◆ The problem
Your task is to write out the complete listing exactly as it is shown.

◆ Data provided

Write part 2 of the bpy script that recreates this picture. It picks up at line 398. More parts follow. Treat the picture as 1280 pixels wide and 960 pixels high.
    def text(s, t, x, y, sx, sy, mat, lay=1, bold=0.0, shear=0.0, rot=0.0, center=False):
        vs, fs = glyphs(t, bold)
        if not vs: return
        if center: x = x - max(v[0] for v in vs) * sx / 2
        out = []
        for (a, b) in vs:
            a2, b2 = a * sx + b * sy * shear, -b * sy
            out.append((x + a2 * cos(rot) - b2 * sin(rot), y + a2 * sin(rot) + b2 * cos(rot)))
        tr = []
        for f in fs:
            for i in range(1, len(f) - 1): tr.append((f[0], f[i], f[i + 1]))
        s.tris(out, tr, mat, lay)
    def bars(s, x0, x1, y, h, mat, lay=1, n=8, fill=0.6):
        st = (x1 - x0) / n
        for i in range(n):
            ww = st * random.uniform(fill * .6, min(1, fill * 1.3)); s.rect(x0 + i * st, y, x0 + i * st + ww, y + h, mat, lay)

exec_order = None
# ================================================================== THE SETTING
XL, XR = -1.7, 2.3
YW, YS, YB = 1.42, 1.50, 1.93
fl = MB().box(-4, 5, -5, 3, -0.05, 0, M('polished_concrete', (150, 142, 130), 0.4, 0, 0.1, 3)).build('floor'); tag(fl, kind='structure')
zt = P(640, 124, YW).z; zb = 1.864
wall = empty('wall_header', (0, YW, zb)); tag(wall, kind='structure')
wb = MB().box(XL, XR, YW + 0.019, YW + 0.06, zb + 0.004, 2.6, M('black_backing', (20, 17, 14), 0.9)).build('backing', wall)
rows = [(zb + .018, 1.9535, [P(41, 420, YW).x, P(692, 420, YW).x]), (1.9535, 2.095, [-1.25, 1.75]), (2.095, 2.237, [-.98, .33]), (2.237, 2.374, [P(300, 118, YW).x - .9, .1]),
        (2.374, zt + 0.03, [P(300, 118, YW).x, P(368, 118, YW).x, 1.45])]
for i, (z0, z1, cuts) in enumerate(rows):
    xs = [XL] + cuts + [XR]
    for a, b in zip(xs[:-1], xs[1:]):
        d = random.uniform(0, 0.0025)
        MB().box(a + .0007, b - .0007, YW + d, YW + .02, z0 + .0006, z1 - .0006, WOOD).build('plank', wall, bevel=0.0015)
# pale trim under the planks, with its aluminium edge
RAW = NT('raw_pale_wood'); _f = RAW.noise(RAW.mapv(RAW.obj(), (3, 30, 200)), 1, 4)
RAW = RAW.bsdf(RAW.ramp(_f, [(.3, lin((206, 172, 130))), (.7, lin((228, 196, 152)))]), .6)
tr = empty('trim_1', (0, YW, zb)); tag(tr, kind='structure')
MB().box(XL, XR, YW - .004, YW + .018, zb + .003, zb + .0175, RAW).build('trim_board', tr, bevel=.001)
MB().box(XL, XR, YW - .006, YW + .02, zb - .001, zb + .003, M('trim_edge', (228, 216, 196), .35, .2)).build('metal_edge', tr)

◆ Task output
Write part 2 of the bpy script that recreates this picture. It picks up at line 398. More parts follow. Treat the picture as 1280 pixels wide and 960 pixels high.
    def text(s, t, x, y, sx, sy, mat, lay=1, bold=0.0, shear=0.0, rot=0.0, center=False):
        vs, fs = glyphs(t, bold)
        if not vs: return
        if center: x = x - max(v[0] for v in vs) * sx / 2
        out = []
        for (a, b) in vs:
            a2, b2 = a * sx + b * sy * shear, -b * sy
            out.append((x + a2 * cos(rot) - b2 * sin(rot), y + a2 * sin(rot) + b2 * cos(rot)))
        tr = []
        for f in fs:
            for i in range(1, len(f) - 1): tr.append((f[0], f[i], f[i + 1]))
        s.tris(out, tr, mat, lay)
    def bars(s, x0, x1, y, h, mat, lay=1, n=8, fill=0.6):
        st = (x1 - x0) / n
        for i in range(n):
            ww = st * random.uniform(fill * .6, min(1, fill * 1.3)); s.rect(x0 + i * st, y, x0 + i * st + ww, y + h, mat, lay)

exec_order = None
# ================================================================== THE SETTING
XL, XR = -1.7, 2.3
YW, YS, YB = 1.42, 1.50, 1.93
fl = MB().box(-4, 5, -5, 3, -0.05, 0, M('polished_concrete', (150, 142, 130), 0.4, 0, 0.1, 3)).build('floor'); tag(fl, kind='structure')
zt = P(640, 124, YW).z; zb = 1.864
wall = empty('wall_header', (0, YW, zb)); tag(wall, kind='structure')
wb = MB().box(XL, XR, YW + 0.019, YW + 0.06, zb + 0.004, 2.6, M('black_backing', (20, 17, 14), 0.9)).build('backing', wall)
rows = [(zb + .018, 1.9535, [P(41, 420, YW).x, P(692, 420, YW).x]), (1.9535, 2.095, [-1.25, 1.75]), (2.095, 2.237, [-.98, .33]), (2.237, 2.374, [P(300, 118, YW).x - .9, .1]),
        (2.374, zt + 0.03, [P(300, 118, YW).x, P(368, 118, YW).x, 1.45])]
for i, (z0, z1, cuts) in enumerate(rows):
    xs = [XL] + cuts + [XR]
    for a, b in zip(xs[:-1], xs[1:]):
        d = random.uniform(0, 0.0025)
        MB().box(a + .0007, b - .0007, YW + d, YW + .02, z0 + .0006, z1 - .0006, WOOD).build('plank', wall, bevel=0.0015)
# pale trim under the planks, with its aluminium edge
RAW = NT('raw_pale_wood'); _f = RAW.noise(RAW.mapv(RAW.obj(), (3, 30, 200)), 1, 4)
RAW = RAW.bsdf(RAW.ramp(_f, [(.3, lin((206, 172, 130))), (.7, lin((228, 196, 152)))]), .6)
tr = empty('trim_1', (0, YW, zb)); tag(tr, kind='structure')
MB().box(XL, XR, YW - .004, YW + .018, zb + .003, zb + .0175, RAW).build('trim_board', tr, bevel=.001)
MB().box(XL, XR, YW - .006, YW + .02, zb - .001, zb + .003, M('trim_edge', (228, 216, 196), .35, .2)).build('metal_edge', tr)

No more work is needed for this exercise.